3. Tie baseline protocols and usage to those critical business applications

Understand specific applications and their use of protocols. And remember, there is usually more than one. Any protocol that isn’t performing well can affect the overall application  performance (the weakest link per se). This is another area where a network analyzer can help break down and show individual flows and their performance. Organizations can have a window into the network to see the weakest link as well as options to sort application flows with various criteria choices.

4. Remove unnecessary protocols/traffic

Almost every network has unnecessary traffic. Some devices (especially printers) support stacks and protocols that aren’t in use in the environment. Often, WLAN traffic has not been pruned. Sometimes, protocols that help manage the network, like routing protocols, SNMP, etc., can be found on those WLANs without any purpose, eating up available bandwidth, again, with no benefit.
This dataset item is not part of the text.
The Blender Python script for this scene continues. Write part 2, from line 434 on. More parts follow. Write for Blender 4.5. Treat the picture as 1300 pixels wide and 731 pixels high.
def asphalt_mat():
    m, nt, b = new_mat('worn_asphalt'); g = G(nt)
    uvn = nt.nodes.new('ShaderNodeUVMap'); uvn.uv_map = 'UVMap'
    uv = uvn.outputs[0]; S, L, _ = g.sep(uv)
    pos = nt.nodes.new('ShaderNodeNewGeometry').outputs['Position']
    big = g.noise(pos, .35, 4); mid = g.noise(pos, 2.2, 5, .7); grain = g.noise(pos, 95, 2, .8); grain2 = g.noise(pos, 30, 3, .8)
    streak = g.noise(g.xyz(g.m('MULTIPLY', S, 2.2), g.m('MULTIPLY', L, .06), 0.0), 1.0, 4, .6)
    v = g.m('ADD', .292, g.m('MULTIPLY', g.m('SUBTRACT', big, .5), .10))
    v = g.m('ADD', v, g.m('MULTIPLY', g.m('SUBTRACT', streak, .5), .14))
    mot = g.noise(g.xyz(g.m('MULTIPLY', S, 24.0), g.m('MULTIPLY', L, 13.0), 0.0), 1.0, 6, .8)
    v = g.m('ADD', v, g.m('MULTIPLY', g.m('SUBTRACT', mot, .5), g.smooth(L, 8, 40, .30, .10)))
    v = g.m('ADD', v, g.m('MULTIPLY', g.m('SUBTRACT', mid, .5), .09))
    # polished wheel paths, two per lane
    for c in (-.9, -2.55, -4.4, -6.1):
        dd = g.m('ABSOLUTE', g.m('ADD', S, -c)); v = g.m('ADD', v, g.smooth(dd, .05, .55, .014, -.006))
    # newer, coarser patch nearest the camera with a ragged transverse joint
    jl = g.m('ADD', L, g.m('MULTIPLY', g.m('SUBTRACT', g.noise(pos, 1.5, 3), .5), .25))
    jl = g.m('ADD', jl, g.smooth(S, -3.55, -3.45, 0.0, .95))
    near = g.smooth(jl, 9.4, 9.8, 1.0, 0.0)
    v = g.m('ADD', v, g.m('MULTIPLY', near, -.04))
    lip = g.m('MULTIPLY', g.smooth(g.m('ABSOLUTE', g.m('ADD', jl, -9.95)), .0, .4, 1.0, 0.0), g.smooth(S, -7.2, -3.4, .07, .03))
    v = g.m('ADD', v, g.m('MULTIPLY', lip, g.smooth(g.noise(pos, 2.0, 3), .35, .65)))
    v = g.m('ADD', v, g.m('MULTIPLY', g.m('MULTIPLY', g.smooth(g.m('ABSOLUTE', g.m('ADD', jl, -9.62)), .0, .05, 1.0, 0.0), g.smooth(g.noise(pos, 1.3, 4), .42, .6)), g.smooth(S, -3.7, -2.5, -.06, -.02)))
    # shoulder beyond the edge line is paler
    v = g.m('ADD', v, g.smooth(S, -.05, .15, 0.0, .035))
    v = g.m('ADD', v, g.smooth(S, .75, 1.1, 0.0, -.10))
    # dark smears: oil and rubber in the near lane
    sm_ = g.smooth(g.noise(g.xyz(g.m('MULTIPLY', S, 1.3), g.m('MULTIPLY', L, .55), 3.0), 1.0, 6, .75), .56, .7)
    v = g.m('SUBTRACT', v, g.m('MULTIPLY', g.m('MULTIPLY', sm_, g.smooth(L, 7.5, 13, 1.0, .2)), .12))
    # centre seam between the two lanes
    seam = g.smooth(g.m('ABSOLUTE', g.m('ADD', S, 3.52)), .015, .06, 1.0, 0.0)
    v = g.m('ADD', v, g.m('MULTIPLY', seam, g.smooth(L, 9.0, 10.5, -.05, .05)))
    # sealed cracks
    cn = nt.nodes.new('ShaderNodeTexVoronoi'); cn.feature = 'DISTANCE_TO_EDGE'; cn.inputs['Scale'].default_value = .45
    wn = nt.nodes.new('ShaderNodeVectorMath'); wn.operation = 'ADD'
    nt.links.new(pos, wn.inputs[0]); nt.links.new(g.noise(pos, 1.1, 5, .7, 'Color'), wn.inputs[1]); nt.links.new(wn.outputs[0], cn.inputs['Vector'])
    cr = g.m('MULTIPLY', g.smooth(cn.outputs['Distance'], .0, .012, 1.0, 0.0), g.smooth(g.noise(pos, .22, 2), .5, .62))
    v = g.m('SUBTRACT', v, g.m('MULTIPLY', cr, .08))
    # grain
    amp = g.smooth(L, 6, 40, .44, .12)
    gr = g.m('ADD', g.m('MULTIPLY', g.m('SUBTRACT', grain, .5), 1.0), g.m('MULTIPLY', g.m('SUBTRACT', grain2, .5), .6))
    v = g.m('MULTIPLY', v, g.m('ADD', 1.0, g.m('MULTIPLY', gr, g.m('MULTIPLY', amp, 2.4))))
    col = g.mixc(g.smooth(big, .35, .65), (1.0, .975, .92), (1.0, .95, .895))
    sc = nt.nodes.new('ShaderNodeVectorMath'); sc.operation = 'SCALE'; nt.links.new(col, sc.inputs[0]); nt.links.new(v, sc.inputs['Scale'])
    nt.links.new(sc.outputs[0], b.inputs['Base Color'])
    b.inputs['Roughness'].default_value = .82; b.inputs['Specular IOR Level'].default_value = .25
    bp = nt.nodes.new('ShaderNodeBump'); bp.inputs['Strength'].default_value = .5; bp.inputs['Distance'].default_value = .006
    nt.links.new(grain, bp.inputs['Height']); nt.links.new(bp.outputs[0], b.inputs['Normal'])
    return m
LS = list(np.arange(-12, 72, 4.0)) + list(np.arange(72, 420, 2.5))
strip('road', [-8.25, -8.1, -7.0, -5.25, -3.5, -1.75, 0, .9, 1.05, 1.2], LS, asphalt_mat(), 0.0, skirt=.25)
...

5. Use QoS and bandwidth shaping to prioritize the business priority applications

Organizations can initially use the feature sets on their routers and switches to help with prioritization. In some cases, they may need to purchase specific hardware or software to help with this. There are many solutions on the market today, each focusing on solving issues with bandwidth management.

6. Review and manage

Since the network is dynamic and users won’t always do the same thing twice, it is critical that organizations consistently review network activity. Businesses should verify that the processes and/or devices architected are accomplishing what they need to and that the overall network profile has not changed. It is very important to see new trends approaching and make changes to the network to account for behavioral changes in an organization’s user communities.